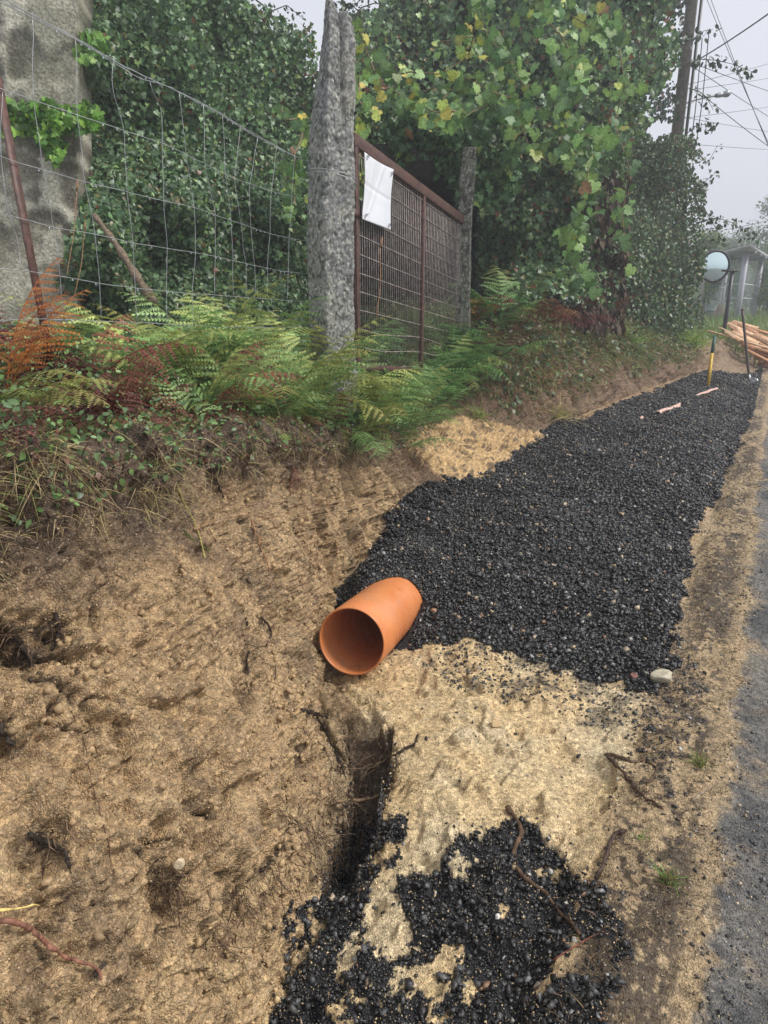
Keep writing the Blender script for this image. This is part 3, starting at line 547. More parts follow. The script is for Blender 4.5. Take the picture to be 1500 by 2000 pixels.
stone_post('granite_post', np.array([p2[0], p2[1], .6]), vert_to(p2, 290)[2]-.6, .16, .15, R(20), 'slimmer lichen-spotted stone post at the far end of the gate, its top buried in ivy', [(.15, .145, .12), (.24, .24, .19), (.05, .05, .045)], False, .95, 33)

# ------------------------------------------------------------------ gate
D1, D2 = 4.98, 7.35
gA, gB = at(692, 268, D1), at(906, 428, D2)
gu = gB-gA; gh = 1.66
def gpt(s, h): return gA + gu*s - np.array([0, 0, h])
GN = nrm(np.cross(gu, [0, 0, 1])); 
if GN @ (np.array([0, 0, EYE])-gA) < 0: GN = -GN
def on_gate(x, y, off=0.0): r = ray(x, y); o = np.array([0, 0, EYE]); t = ((gA + GN*off - o)@GN)/(r@GN); return o + r*t
def make_gate():
    e = empty('metal_gate', gpt(0, gh), 'rusty brown steel gate with a welded mesh panel between the two stone posts', 'gate')
    def bar(name, a, b, w_, h_, up=(0, 0, 1), lab=None):
        V, f = box_between(a, b, w_, h_, up); o = mesh(name, V, f, M['rust'], e); 
        bv = o.modifiers.new('b', 'BEVEL'); bv.width = .004; bv.segments = 2
        if lab: tag(o, lab)
        return o
    bar('top_rail', gpt(-.012, .02), gpt(1.008, .02), .045, .085, lab='top rail streaked with rust')
    bar('upright', gpt(0, .063), gpt(0, gh), .045, .045, GN); bar('upright', gpt(1, .063), gpt(1, gh), .045, .045, GN)
    bar('upright', gpt(.533, .063) + GN*.001, gpt(.533, gh-.05) + GN*.001, .045, .04, GN); bar('bottom_rail', gpt(.012, gh-.02), gpt(.988, gh-.02), .04, .045)
    A = Acc(); n = 62
    for i in range(1, n):
        s = i/n; V, f = tube([gpt(s, .05)-GN*.004, gpt(s, gh-.01)-GN*.004], .0026, 5); A.add(V, f)
    for k in range(12):
        h = .10 + k*.138; 
        if h > gh: break
        pts = [gpt(s, h + (0 if k < 9 else .02*math.sin(s*9))) + GN*.001 for s in np.linspace(0, 1, 12)]; V, f = tube(pts, .0036, 5); A.add(V, f)
    A.build('mesh_panel', M['darkwire'], e)
    V, f = box_between(gpt(-.035, .52), gpt(.012, .52), .06, .05); mesh('hinge', V, f, M['rust'], e)
make_gate()
M['sheet'] = mat_plain('white_plastic', (.74, .76, .80), rough=.45, var=.03, scale=5, bump=.15, dist=.01)
def make_sheet():
    cs = [(712, 297), (769, 331), (763, 449), (708, 428)]; n = 60; V = np.zeros((n, n, 3))
    for i, v in enumerate(np.linspace(0, 1, n)):
        for j, u in enumerate(np.linspace(0, 1, n)):
            L = np.array(cs[0])*(1-v)+np.array(cs[3])*v; Rr = np.array(cs[1])*(1-v)+np.array(cs[2])*v
            L = L + [2.5*math.sin(math.pi*min(1, v*1.15)), 0]; Rr = Rr + [-2.5*math.sin(math.pi*v), 0]; q = L*(1-u)+Rr*u
            q[1] += 6*math.sin(math.pi*u)*(1-v)*.5
            V[i, j] = on_gate(q[0], q[1], .05 + .003*math.sin(u*7+v*4) + .003*math.sin(v*6+1) + .010*abs(u-.5)*v + .004*max(0, 1-abs(u*.9+v*.5-.62)*14) - .004*max(0, 1-abs(v-.47-.05*u)*20) + .003*max(0, 1-abs(u-.35+.3*v)*18))
    i = np.arange(n-1)[:, None]*n; j = np.arange(n-1)[None]
    o = mesh('plastic_sheet', V.reshape(-1, 3), np.stack([i+j, i+n+j, i+n+j+1, i+j+1], -1).reshape(-1, 4), M['sheet'], None, None, True)
    s = o.modifiers.new('s', 'SOLIDIFY'); s.thickness = .002; e = tag(o, 'blank white plastic sheet tied to the near end of the rusty gate', 'sheet')
    for q in ((716, 306), (763, 339), (712, 421), (758, 440)):
        c = on_gate(q[0], q[1], .062); A = Acc()
        for k in range(3): V, f = tube([c + [0, 0, -.012*k], c + GN*.008 + [.01*k, .012, .014]], .0022, 5); A.add(V, f)
        t = A.build('tie', M['black'], None); t.parent = o
make_sheet()

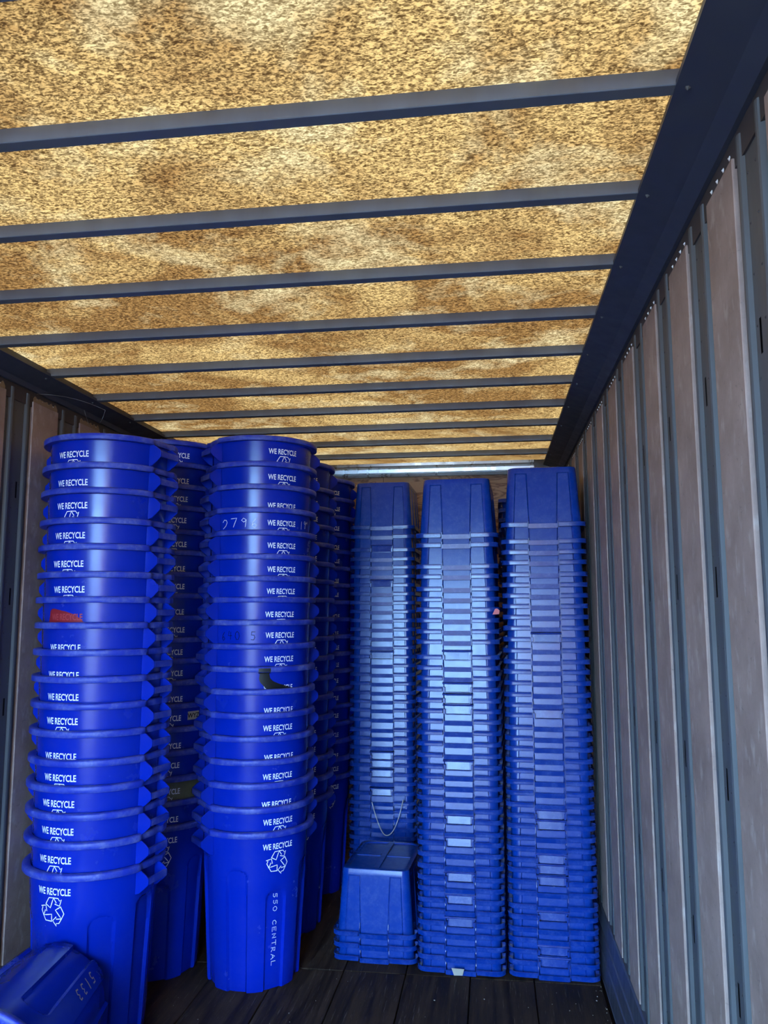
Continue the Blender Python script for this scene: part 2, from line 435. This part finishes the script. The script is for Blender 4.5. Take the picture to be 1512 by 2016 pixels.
def wrap(u, v, th0, eps):      # flat label coordinates -> bin skin
    r = rbase(v); t = math.radians(th0) + u / r
    rr = rfun(t, v) + eps
    return (rr * math.cos(t), rr * math.sin(t), v)
def text_flat(body, height, bold=0.0):
    cu = bpy.data.curves.new('txt', 'FONT'); cu.body = body; cu.size = 1; cu.offset = bold; cu.resolution_u = 3
    o = bpy.data.objects.new('txt', cu); C.objects.link(o)
    dg = bpy.context.evaluated_depsgraph_get(); dg.update()
    me = bpy.data.meshes.new_from_object(o.evaluated_get(dg))
    vs = [v.co.copy() for v in me.vertices]; fs = [tuple(p.vertices) for p in me.polygons]
    bpy.data.objects.remove(o); bpy.data.curves.remove(cu); bpy.data.meshes.remove(me)
    x0, x1 = min(v.x for v in vs), max(v.x for v in vs); y0, y1 = min(v.y for v in vs), max(v.y for v in vs)
    k = height / (y1 - y0)
    return [((v.x - (x0 + x1) / 2) * k, (v.y - (y0 + y1) / 2) * k) for v in vs], fs, (x1 - x0) * k
def mesh_from(name, verts, faces, mat):
    me = bpy.data.meshes.new(name); me.from_pydata(verts, [], faces); me.materials.append(mat); me.update(); return me
def ribbon(lines, wdt, closed=()):
    vs, fs = [], []
    for li, L in enumerate(lines):
        L = [Vector((a, b)) for a, b in L]
        # resample so that strokes bend with the skin
        Q = [L[0]]
        for a, b in zip(L, L[1:]):
            n = max(1, int((b - a).length / .012))
            Q += [a + (b - a) * (i + 1) / n for i in range(n)]
        base = len(vs)
        for i, p in enumerate(Q):
            a, b = Q[max(i - 1, 0)], Q[min(i + 1, len(Q) - 1)]
            d = (b - a); d = d.normalized() if d.length > 1e-9 else Vector((1, 0)); n = Vector((-d.y, d.x)) * wdt / 2
            e = d * wdt / 2 * (-1 if i == 0 else 1 if i == len(Q) - 1 else 0)
            vs += [tuple(p + n + e), tuple(p - n + e)]
        for i in range(len(Q) - 1):
            k = base + 2 * i; fs.append((k, k + 1, k + 3, k + 2))
    return vs, fs
TXT_V, TXT_F, TXT_W = text_flat('WE RECYCLE', .0265, .018)
TK = .150 / TXT_W
TXT_V = [(a * TK, b) for a, b in TXT_V]
def lettering_mesh(dz, mat=None):
    return mesh_from('lettering', [wrap(u, .635 + dz + v, -90, .0012) for u, v in TXT_V], TXT_F, mat or M_ink)
def symbol_mesh(dz, mat=None):
    k = .049
    arrows = []
    one = [[(-.66, .46), (-.35, .96), (.08, .98), (-.20, .20), (-.66, .46)],
           [(.08, .98), (.50, .97), (.63, .78), (.79, .89), (.63, .40), (.20, .52), (.35, .61), (.08, .98)]]
    for j in range(3):
        a = -2 * PI * j / 3; c, s = math.cos(a), math.sin(a)
        for L in one: arrows.append([((x * c - y * s) * k, (x * s + y * c) * k) for x, y in L])
    v, f = ribbon(arrows, .0034)
    return mesh_from('recycling_symbol', [wrap(u, .564 + dz + q, -90, .0012) for u, q in v], f, mat or M_ink)
ME = dict(body=bin_body(), rim=bin_rim(), h1=bin_handle(1), h2=bin_handle(-1))
ME['body'].materials.append(M_bin); ME['rim'].materials.append(M_rim)
for h in ('h1', 'h2'): ME[h].materials.append(M_bin); ME[h].materials.append(M_rim)
LET, SYM = {}, {}
for q in (0, 1, 2, 3): LET[q] = lettering_mesh(-.0095 * q); SYM[q] = symbol_mesh(-.0095 * q)
old_body = ME['body'].copy(); old_body.materials.clear(); old_body.materials.append(M_old)

# hand-drawn stroke letters (unit box, baseline 0)
G = {'0': [[(.5, 1), (.15, .8), (.05, .4), (.3, 0), (.7, 0), (.95, .4), (.85, .8), (.5, 1)]],
     '1': [[(.5, 1), (.5, 0)]], '2': [[(.05, .75), (.3, 1), (.7, .95), (.85, .7), (.6, .3), (.1, 0)]],
     '7': [[(.05, .95), (.95, 1), (.4, 0)]], '9': [[(.85, .75), (.5, .55), (.15, .75), (.45, 1), (.85, .8), (.7, 0)]],
     '5': [[(.9, 1), (.25, 1), (.2, .6), (.7, .6), (.85, .3), (.6, 0), (.15, .05)]],
     '3': [[(.15, .95), (.6, 1), (.8, .75), (.4, .55), (.85, .35), (.6, 0), (.1, .05)]],
     '6': [[(.7, 1), (.25, .6), (.15, .2), (.5, 0), (.8, .25), (.5, .5), (.2, .3)]],
     '4': [[(.3, 1), (.1, .45), (.85, .45)], [(.65, .9), (.6, 0)]],
     'T': [[(0, 1), (1, 1)], [(.5, 1), (.5, 0)]], 'H': [[(.1, 1), (.1, 0)], [(.9, 1), (.9, 0)], [(.1, .5), (.9, .5)]],
     'C': [[(.9, .85), (.5, 1), (.1, .6), (.15, .2), (.5, 0), (.9, .15)]], 'E': [[(.9, 1), (.1, 1), (.1, 0), (.9, 0)], [(.1, .5), (.7, .5)]],
     'N': [[(.1, 0), (.1, 1), (.85, 0), (.85, 1)]], 'R': [[(.1, 0), (.1, 1), (.75, .9), (.7, .6), (.1, .5), (.85, 0)]],
     'A': [[(0, 0), (.5, 1), (1, 0)], [(.2, .4), (.8, .4)]], 'L': [[(.1, 1), (.1, 0), (.85, 0)]], ' ': []}
def write(parent, s, th0, z0, h, wch, gap, wd, mat, label, vertical=0, seed=1, jit=.004):
    """hand-drawn characters on the skin of a bin, each one a part"""
    R = random.Random(seed); W_ = len(s) * (wch + gap) - gap
    for k, ch in enumerate(s):
        dy = R.uniform(-jit, jit)
        if not G[ch]: continue
        L = [[(k * (wch + gap) + a * wch - W_ / 2, b * h + dy - h / 2) for a, b in st] for st in G[ch]]
        if vertical: L = [[(b * vertical, -a * vertical) for a, b in st] for st in L]
        v, f = ribbon(L, wd)
        me = mesh_from('digit' if ch.isdigit() else 'letter', [wrap(u, z0 + q, th0, .0014) for u, q in v], f, mat)
        o = obj(me.name.split('.')[0], me, None, parent); o['label'] = label + ' ' + ch

def make_bin(loc, rot, label, q=0, group=None, old=False, lmat=None):
    t = empty('recycling_bin', loc, label, 'bin', group, rot)
    obj('body', old_body if old else ME['body'], None, t); obj('rim', ME['rim'], None, t)
    obj('handle', ME['h1'], None, t); obj('handle', ME['h2'], None, t)
    if lmat: o = obj('lettering', lettering_mesh(-.0095 * q, lmat), None, t); s = obj('recycling_symbol', symbol_mesh(-.0095 * q, lmat), None, t)
    else: o = obj('lettering', LET[q], None, t); s = obj('recycling_symbol', SYM[q], None, t)
    o['label'] = 'white printed words WE RECYCLE'; s['label'] = 'white outline recycling arrows'
    return t
ORD = ['topmost', 'second', 'third', 'fourth', 'fifth', 'sixth', 'seventh', 'eighth', 'ninth', 'tenth', 'eleventh', 'twelfth', 'thirteenth', 'fourteenth', 'fifteenth', 'sixteenth',
       'seventeenth', 'eighteenth', 'nineteenth', 'twentieth']
TENS = {20: 'twenty', 30: 'thirty', 40: 'forty'}
def nth(i):
    if i < 20: return ORD[i]
    n = i + 1
    if n % 10 == 0: return {30: 'thirtieth', 40: 'fortieth'}[n]
    return TENS[n // 10 * 10] + '-' + ['first', 'second', 'third', 'fourth', 'fifth', 'sixth', 'seventh', 'eighth', 'ninth'][n % 10 - 1]
def pos(i, n, where):
    return ('topmost ' if i == 0 else 'bottommost ' if i == n - 1 else nth(i) + ' from top ') + where

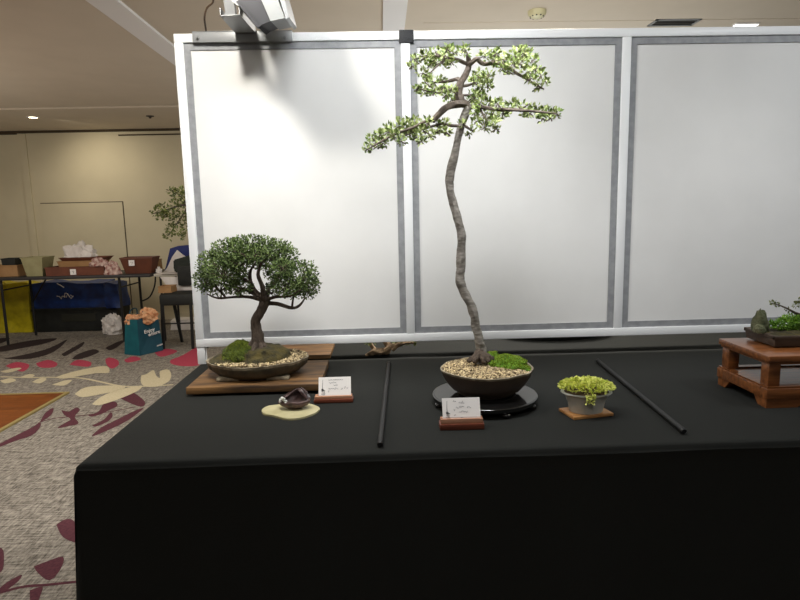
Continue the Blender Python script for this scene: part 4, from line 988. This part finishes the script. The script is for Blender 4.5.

◆ **WORK REQUIRED**
Every line from the top of the entries through the line that holds "False, .95, 33)" is to be quoted exactly, please, and nothing else; omit the pictures.

◆ **WRITTEN SOLUTION**
Keep writing the Blender script for this image. This is part 3, starting at line 547. More parts follow. The script is for Blender 4.5. Take the picture to be 1500 by 2000 pixels.
stone_post('granite_post', np.array([p2[0], p2[1], .6]), vert_to(p2, 290)[2]-.6, .16, .15, R(20), 'slimmer lichen-spotted stone post at the far end of the gate, its top buried in ivy', [(.15, .145, .12), (.24, .24, .19), (.05, .05, .045)], False, .95, 33)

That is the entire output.